Arriviamo così al tempo di papa Francesco, della sua brezza innovatrice, a quel Sinodo sulla famiglia ormai imminente (dal 15 aprile arriveranno dalle diocesi di tutto il mondo le risposte al questionario diffuso dopo l’appuntamento straordinario dello scorso ottobre) che potrebbe davvero essere l’occasione per sbrogliare tanti nodi, dolorosi soprattutto per chi, pur vivendo situazioni difformi dalla “norma”, non vuole rinunciare al suo credo. Quale dovrebbe essere allora la strada maestra?

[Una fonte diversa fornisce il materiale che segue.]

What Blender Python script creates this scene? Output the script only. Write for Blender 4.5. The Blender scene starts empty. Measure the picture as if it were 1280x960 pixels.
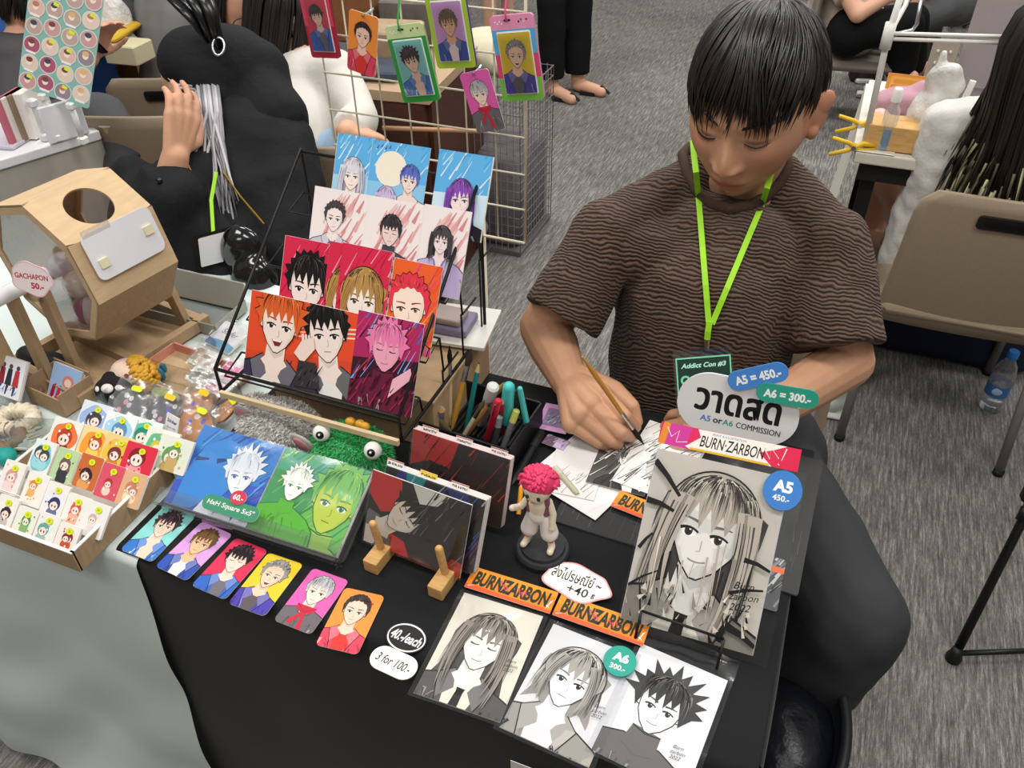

Melloni la sintetizza così: “mettere da parte in modo radicale ogni discussione sui fini dell’amore o la fine dell’amore, e chiedersi come la luce del Regno che viene illumina ogni amore, il modo in cui la fedeltà di Dio abbraccia quella fedeltà desiderata e vulnerabile che ognuno conosce, quale che sia il suo stato di vita”.